La Gioli come il Baggio del Brescia
Basta l’impatto per capire molte cose. Per capire come mai a 37 anni e dopo 307 presenze in Nazionale sia ancora sulla breccia e perché la sua bacheca sia farcita di medaglie e coppe più o meno di tutti i tipi. Basta l’impatto. E non è una questione di imponenza fisica o un fattore estetico, che comunque fanno la loro parte in un quadretto nel quale Simona Gioli brilla della luce di una personalità impressionante che avverti non appena ti dice semplicemente «ciao». Potrebbe pure permettersi di essere brutta: sarebbe comunque una stella.
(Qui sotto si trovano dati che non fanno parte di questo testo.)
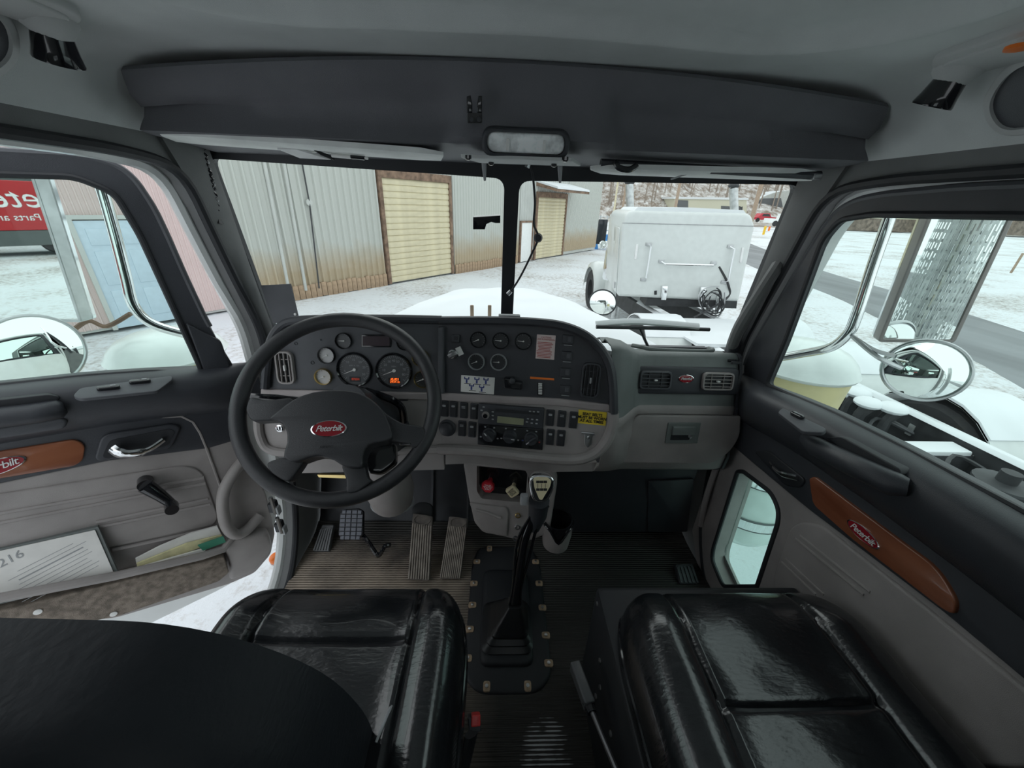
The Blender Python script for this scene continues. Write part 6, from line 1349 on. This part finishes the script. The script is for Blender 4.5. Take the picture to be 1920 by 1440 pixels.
for z in (.4, 1.2):
    g = G(); g.tube([(a.x - .3, 26.4, a.z + z), (a.x + 1.4, 26.4, a.z + z)], .03, 6); ob('rack_bar', g, 'galv', be)
# red truck behind us, seen only in the driver mirror
rt = thing('red_truck', (-20.3, -10.8, GZ), 'red box truck with white lettering mirrored in the driver wing mirror', 'truck')
MRt = frame((-20.3, -10.8, GZ), (.54, -.84, 0), (0, 0, 1))
if (CAMP - MRt.col[3].to_3d()).dot(MRt.col[2].to_3d()) < 0: MRt = frame((-20.3, -10.8, GZ), (-.54, .84, 0), (0, 0, 1))
g = G(); g.plate(rr(0, 1.75, 6.5, 1.7, .05), -2.2, 0, .03); ob('box_body', g, 'red_paint', rt, MRt)
g = G(); g.plate(rr(0, .62, 6.3, .55, .04), -2.0, -.03, .02); ob('side_skirt', g, 'shed_dark', rt, MRt)
g = G(); g.plate(rr(4.3, 1.4, 1.8, 1.8, .25), -2.1, -.1, .05); ob('cab', g, 'red_paint', rt, MRt)
g = G(); g.plate(rr(4.5, 1.8, 1.0, .6, .1), -.12, -.08); ob('cab_window', g, 'dark_glass', rt, MRt)
text('lettering', 'Peterbilt', 1.0, 'print_white', rt, mv(MRt, 0, 2.0, .02), shear=.2); text('small_lettering', 'Parts and Service', .34, 'print_white', rt, mv(MRt, .2, 1.35, .02))
for x in (-2.2, -1.1, 4.2):
    g = G(); g.lathe([(.2, -.1), (.42, -.12), (.48, -.06), (.48, .06), (.42, .12), (.2, .1)], 20, ring=True); ob('tyre', g, 'tyre', rt, mv(MRt, x, .48, -.2))

sh = thing('dark_shed', (-28, -15.5, GZ), 'dark grey shed behind the red truck, mirrored in the driver wing mirror', 'building')
MSh = frame((-28, -15.5, GZ), tuple(MRt.col[0].to_3d()), (0, 0, 1))
g = G(); g.plate([(-14, 0), (14, 0), (14, 4.2), (0, 6), (-14, 4.2)], -8, 0); ob('wall', g, 'shed_dark', sh, MSh, smooth=0)
g = G(); g.plate([(-14.5, 4.1), (0, 6), (14.5, 4.1), (14.5, 4.5), (0, 6.4), (-14.5, 4.5)], -8.3, .4); ob('roof', g, 'snow', sh, MSh, smooth=0)
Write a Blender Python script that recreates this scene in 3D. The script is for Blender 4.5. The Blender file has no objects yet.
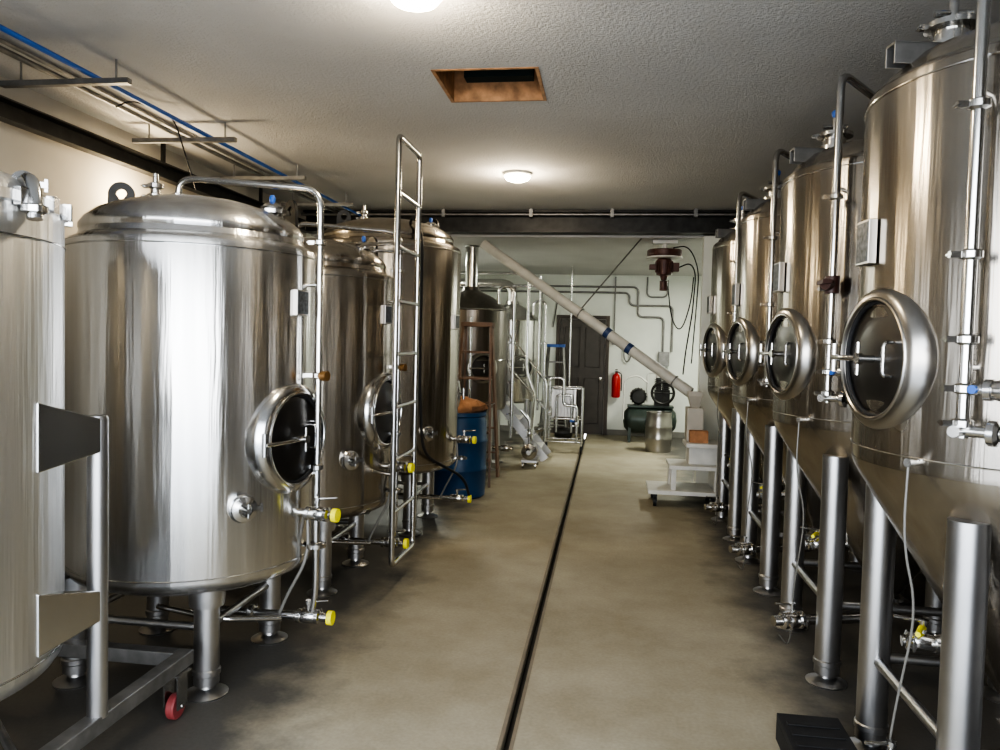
import bpy, bmesh, math, random
from mathutils import Vector, Matrix
random.seed(4)
D = bpy.data
SC = bpy.context.scene
COL = SC.collection
rad = math.radians

# ------------------------------------------------------------------ materials
def newmat(name):
    m = D.materials.new(name); m.use_nodes = True
    nt = m.node_tree; b = nt.nodes['Principled BSDF']
    return m, nt, b

def simple(name, col, rough=0.5, metal=0.0, var=0.12, scale=8.0, bump=0.0, emit=None, es=0):
    m, nt, b = newmat(name)
    tc = nt.nodes.new('ShaderNodeTexCoord')
    n = nt.nodes.new('ShaderNodeTexNoise'); n.inputs['Scale'].default_value = scale; n.inputs['Detail'].default_value = 5
    nt.links.new(tc.outputs['Object'], n.inputs['Vector'])
    r = nt.nodes.new('ShaderNodeValToRGB')
    r.color_ramp.elements[0].position = 0.3; r.color_ramp.elements[1].position = 0.7
    r.color_ramp.elements[0].color = (*[c*(1-var) for c in col], 1)
    r.color_ramp.elements[1].color = (*[min(1, c*(1+var)) for c in col], 1)
    nt.links.new(n.outputs['Fac'], r.inputs['Fac']); nt.links.new(r.outputs['Color'], b.inputs['Base Color'])
    b.inputs['Roughness'].default_value = rough; b.inputs['Metallic'].default_value = metal
    if bump:
        bp = nt.nodes.new('ShaderNodeBump'); bp.inputs['Strength'].default_value = bump; bp.inputs['Distance'].default_value = 0.01
        nt.links.new(n.outputs['Fac'], bp.inputs['Height']); nt.links.new(bp.outputs['Normal'], b.inputs['Normal'])
    if emit:
        b.inputs['Emission Color'].default_value = (*emit, 1); b.inputs['Emission Strength'].default_value = es
    return m

def brushed(name, col, rough, aniso=0.75, bstr=0.3):
    m, nt, b = newmat(name)
    tc = nt.nodes.new('ShaderNodeTexCoord')
    mp = nt.nodes.new('ShaderNodeMapping'); mp.inputs['Scale'].default_value = (6, 6, 0.3); mp.inputs['Location'].default_value = (.37, .21, .13)
    n = nt.nodes.new('ShaderNodeTexNoise'); n.inputs['Scale'].default_value = 3.0; n.inputs['Detail'].default_value = 3
    nt.links.new(tc.outputs['Object'], mp.inputs['Vector']); nt.links.new(mp.outputs['Vector'], n.inputs['Vector'])
    n2 = nt.nodes.new('ShaderNodeTexNoise'); n2.inputs['Scale'].default_value = 2.2; n2.inputs['Detail'].default_value = 2
    nt.links.new(tc.outputs['Object'], n2.inputs['Vector'])
    mr = nt.nodes.new('ShaderNodeMapRange'); mr.inputs['From Min'].default_value = .25; mr.inputs['From Max'].default_value = .75
    mr.inputs['To Min'].default_value = rough*0.92; mr.inputs['To Max'].default_value = rough*1.12
    nt.links.new(n2.outputs['Fac'], mr.inputs['Value']); nt.links.new(mr.outputs['Result'], b.inputs['Roughness'])
    r = nt.nodes.new('ShaderNodeValToRGB')
    r.color_ramp.elements[0].position = 0.3; r.color_ramp.elements[1].position = 0.7
    r.color_ramp.elements[0].color = (*[c*0.82 for c in col], 1); r.color_ramp.elements[1].color = (*col, 1)  # vertical streaks painted into the colour imitate wavy reflections
    nt.links.new(n.outputs['Fac'], r.inputs['Fac']); nt.links.new(r.outputs['Color'], b.inputs['Base Color'])
    bp = nt.nodes.new('ShaderNodeBump'); bp.inputs['Strength'].default_value = bstr; bp.inputs['Distance'].default_value = 0.014
    nt.links.new(n.outputs['Fac'], bp.inputs['Height']); nt.links.new(bp.outputs['Normal'], b.inputs['Normal'])
    tg = nt.nodes.new('ShaderNodeTangent'); tg.direction_type = 'RADIAL'; tg.axis = 'Z'
    nt.links.new(tg.outputs['Tangent'], b.inputs['Tangent'])
    b.inputs['Anisotropic'].default_value = aniso; b.inputs['Anisotropic Rotation'].default_value = 0.25
    b.inputs['Metallic'].default_value = 1.0
    return m

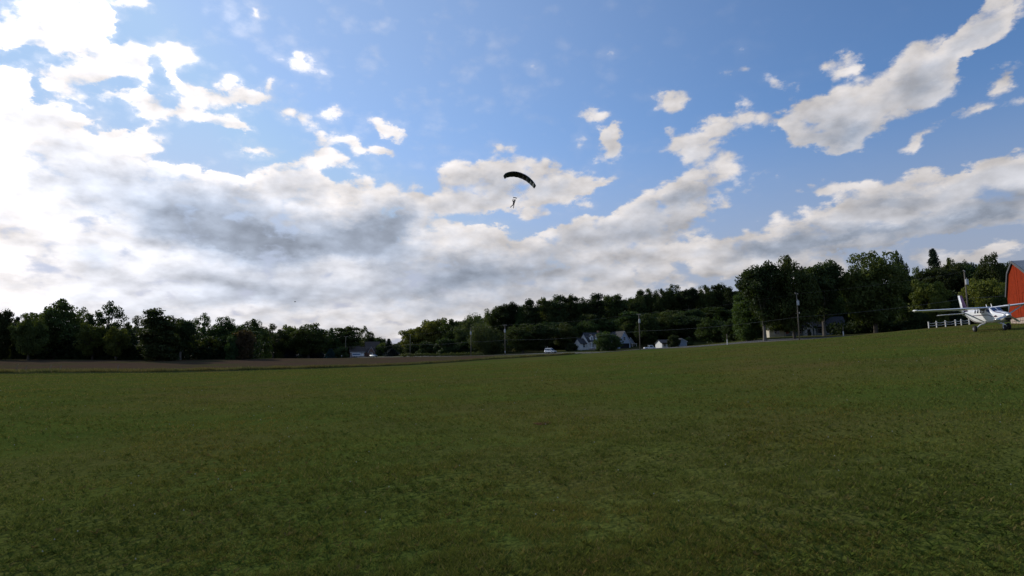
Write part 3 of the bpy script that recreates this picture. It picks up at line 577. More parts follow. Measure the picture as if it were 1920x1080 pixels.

La stella che a Montichiari, in casa Metalleghe Sanitars «consideriamo - virgolettato che manteniamo anonimo - come se fosse il Roberto Baggio del Brescia».
Più che «la Gioli», uno dei personaggi simbolo della pallavolo femminile italiana, di fronte ti ritrovi una «Super Simo»: una donna «iperattiva» (sua definizione) che non si accontenta mai, che ha sempre fame. Di sfide e avventure professionali. Eccola a Montichiari, lei che per prima fece il salto in un campionato straniero, quello russo (e poi quello turco). Perché oggi è facile (8 su 14 delle attuali giocatrici della Nazionale azzurra impegnate ai Mondiali, ad esempio, giocano all’estero), ma nel 2008 era un po’ diverso. Ci voleva coraggio.
Tiene famiglia a Perugia, marito e figlio - Gabriele, 8 anni («ma di testa - dice sua mamma - è come se ne avesse 20, è impressionante»), ma la sua testa riesce a sdoppiarla con Montichiari. Non per svernare e tirare a fine carriera. Quel momento, tra l’altro, è ancora lontano: «Perché io 37 anni li ho solo all’anagrafe. Ma in realtà non li ho: sto bene fisicamente e non faccio fatica sotto nessun punto di vista».
Professionista e professionale fino al midollo, in lei la società del presidente Zampedri vede il faro attorno al quale costruire l’obiettivo salvezza della prima storica serie A1 femminile di Montichiari. Non una figurina. Che pure servirà per attirare pubblico al PalaGeorge: «Lo spero - dice Simona - e invito tutti a venire a sostenerci. Tra l’altro questo è un impianto tra i più belli che abbia visto in giro. Quando ci sono entra la prima volta ho detto "cavolo, però...". Non chiedetemi pronostici: non ne faccio mai, sono molto scaramantica».
E per questo «non voglio dir nulla nemmeno della Nazionale impegnata ai Mondiali. Ovvio che la sto seguendo: come potrei non farlo? Faccio un gran tifo, è una squadra fortissima e spero arrivi fino in fondo: sarebbe un traino pazzesco per il nostro movimento». Montichiari sembra già cosa sua: «Mi trovo benissimo, mi sembra di stare in una grande famiglia. Sono in una società solida nella quale i ruoli sono bene definiti e ognuno fa il suo, ma in un clima di condivisione. Amo le sfide, specie quelle che mi sembra possano portare su un percorso da costruire e sviluppare».
Simona Gioli fa parte di una generazione di «fenomene» (nel senso buono e migliore) e donne copertina della pallavolo. È, appunto di un’altra generazione. Come si fa a convivere con tante giovani? «Si ride e si scherza come cerco di fare io. È normale, dato lo stacco d’età, non avere tanti argomenti in comune con le più in erba, ma tanto c’è la pallavolo che ci unisce tutte». Con una conoscenza umana che cresce sul parquet e qualche volta si affina con un aperitivo di squadra: «Qui a Montichiari ho scoperto una bella enoteca e il vostro pirlo che assomiglia al veneto spritz. Mi sono adattata - scherza - anche all’usanza del nome». È alla mano: «Non sopporto atleti e atlete che non si fermano con i tifosi dopo le partite» e riservata: «Sul mio profilo facebook non troverete mai i miei pensieri e le mie foto di famiglia». E al futuro ci pensa? «Una scuola di volley per bimbe con il mio nome e magari fare il diesse, però come lo si fa all’estero e non ancora qui». Potrebbe essere la prima anche in questo. Tanto lei è «Super Simo».